Certains jeux laissent une trace par leur narration. D’autres marquent par leur ambiance, leur audace, ou simplement l’inconfort qu’ils provoquent. The Coffin of Andy and Leyley parvient à combiner tout cela, sans chercher à plaire ni à rassurer. Derrière ses graphismes rudimentaires et son moteur RPG Maker minimaliste, il propose une expérience radicale, presque claustrophobe, où chaque choix semble sciemment conçu pour étouffer plutôt que libérer. C’est un jeu qui ne fait pas que raconter : il manipule l’espace, le rythme et l’interaction pour forcer le joueur à ressentir, au point de le piéger.
Ce qui frappe en premier, c’est le rapport au gameplay. On est très vite confronté à des mécaniques qui brisent les conventions classiques de confort : fausses options de dialogue, absence de réel libre arbitre, séquences interactives désagréables, parfois inutiles en apparence mais émotionnellement écrasantes. Ces choix de conception contribuent à une sensation d’enfermement lent, presque insidieux. Le jeu pousse le joueur à une complicité dérangeante sans jamais lui donner la sensation de maîtriser quoi que ce soit. Tout est verrouillé d’avance, mais présenté comme si cela ne l’était pas.
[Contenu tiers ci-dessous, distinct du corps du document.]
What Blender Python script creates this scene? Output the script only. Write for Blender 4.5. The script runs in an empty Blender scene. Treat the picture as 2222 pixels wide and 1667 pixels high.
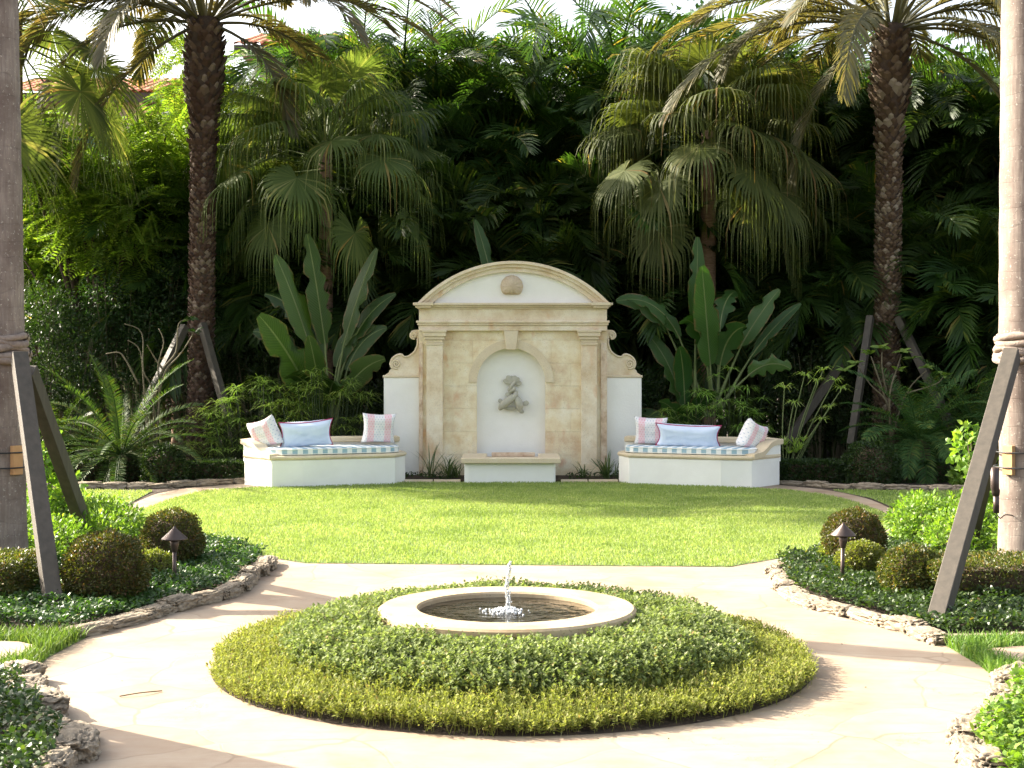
import bpy, bmesh, math, random
import numpy as np
from mathutils import Vector, Matrix, noise as mnoise
from mathutils.geometry import delaunay_2d_cdt
# ------------------------------------------------------------------ camera, sky, sun, exposure
scene = bpy.context.scene
C = scene.collection
R = math.radians
F, CX, HY, CAMH = 3186.0, 1106.0, 766.5, 1.93          # focal length and horizon measured in picture pixels
cam_d = bpy.data.cameras.new("camera"); cam = bpy.data.objects.new("camera", cam_d); C.objects.link(cam)
cam.location = (0, 0, CAMH); cam.rotation_euler = (R(90), 0, 0)
cam_d.sensor_width = 36; cam_d.lens = F / 2212 * 36; cam_d.shift_y = -63.5 / 2222
cam_d.clip_start = .1; cam_d.clip_end = 2000
scene.camera = cam
SUN_EL = 30.0
SDX, SDY = -0.902, 0.431                                # horizontal direction towards the sun
w = bpy.data.worlds.new("World"); scene.world = w; w.use_nodes = True
nt = w.node_tree; nt.nodes.clear()
sky = nt.nodes.new("ShaderNodeTexSky"); sky.sky_type = 'NISHITA'; sky.sun_disc = False
sky.sun_elevation = R(SUN_EL); sky.sun_rotation = math.atan2(SDX, SDY); sky.air_density = 1.0; sky.dust_density = 5.0; sky.ozone_density = .2
bg = nt.nodes.new("ShaderNodeBackground"); bg.inputs[1].default_value = .13
wo = nt.nodes.new("ShaderNodeOutputWorld")
hs_ = nt.nodes.new('ShaderNodeHueSaturation'); hs_.inputs['Saturation'].default_value = .55; nt.links.new(sky.outputs[0], hs_.inputs['Color']); nt.links.new(hs_.outputs[0], bg.inputs[0]); nt.links.new(bg.outputs[0], wo.inputs[0])
sl = bpy.data.lights.new("sun", 'SUN'); sl.energy = 5.0; sl.angle = R(.53); sl.color = (1, .90, .74)
so = bpy.data.objects.new("sun", sl); C.objects.link(so)
so.rotation_euler = Vector((-SDX, -SDY, -math.tan(R(SUN_EL)))).to_track_quat('-Z', 'Y').to_euler()
so.location = (-20, 10, 20)
scene.view_settings.view_transform = 'Standard'; scene.view_settings.look = 'None'
scene.view_settings.exposure = 1.92; scene.view_settings.gamma = 1
scene.render.engine = 'CYCLES'
scene.cycles.max_bounces = 8; scene.cycles.transmission_bounces = 6; scene.cycles.diffuse_bounces = 3

rng = np.random.default_rng(7); random.seed(7)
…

Ce n’est pas frustrant par maladresse : c’est étouffant par intention.
Cette structure narrative verrouillée, en forme d’entonnoir, est sans doute l’un des éléments les plus brillants de l’œuvre. On croit choisir, mais tout ramène à la même fatalité. Le jeu s’inscrit ainsi dans une logique d’aliénation bien plus proche d’un théâtre de l’absurde que d’un récit à embranchements. On comprend très vite que l’objectif n’est pas d’explorer différentes fins, mais de ressentir le lent écrasement du destin. Cela fonctionne admirablement, mais cela réduit considérablement la rejouabilité. Une fois l’expérience traversée, on n’a pas réellement envie d’y revenir. Non pas parce qu’elle était mauvaise, mais parce qu’elle était complète, close, presque définitive dans son impact.
Visuellement, le jeu reste modeste, mais cela n’entrave jamais l’expérience. Au contraire, il parvient à transformer ses limitations techniques en langage esthétique à part entière. Les décors fixes, les lumières crues, l’absence de détails superflus, tout concourt à renforcer cette atmosphère de confinement. Chaque scène est construite comme un tableau figé, presque théâtral, et certains moments de silence ou de rupture brutale sont bien plus puissants que ne le seraient des effets spectaculaires. Il est évident que l’équipe derrière ce projet maîtrise parfaitement la manière dont l’austérité peut devenir un outil expressif.
Mais cette rigueur a aussi ses revers. Quelques lenteurs dans les déplacements, un système de sauvegarde parfois rigide, et une interface qui aurait mérité plus de finesse ternissent légèrement l’ensemble. Rien de grave, mais suffisamment présent pour rappeler les limites du médium utilisé.
Là où le jeu frappe le plus fort, c’est dans la sensation qu’il impose : on n’est pas simplement en train de suivre une histoire dérangeante ; on est enfermé dedans. C’est une expérience sensorielle et mentale avant tout, une immersion dans un huis clos morbide où rien ne soulage, où l’on ne respire jamais vraiment. Et pourtant, on reste, on avance, fasciné malgré soi. Ce n’est pas un jeu qui ouvre des discussions, ni un jeu qui invite à l’analyse immédiate. C’est un jeu qui isole, qui expose, et qui laisse le joueur seul face à ce qu’il a vu, ou cautionné.
En définitive, The Coffin of Andy and Leyley mérite amplement un 9/10. Non pas pour une quelconque perfection technique, mais pour sa maîtrise de l’inconfort, son audace dans l’usage de l’interactivité comme outil de tension, et sa capacité à faire ressentir des choses peu communes dans le jeu vidéo. Ce qui lui manque peut-être, c’est une possibilité de relecture, une respiration, ou simplement une forme de distance. Mais son choix de tout refuser, jusqu’au répit, est aussi ce qui le rend unique. Un jeu inoubliable, mais pas forcément revisitable, et c’est là toute sa force.
(La seule raison de pourquoi le jeu n'a pas de 10/10, c'est parce que la perfection n'existe pas.)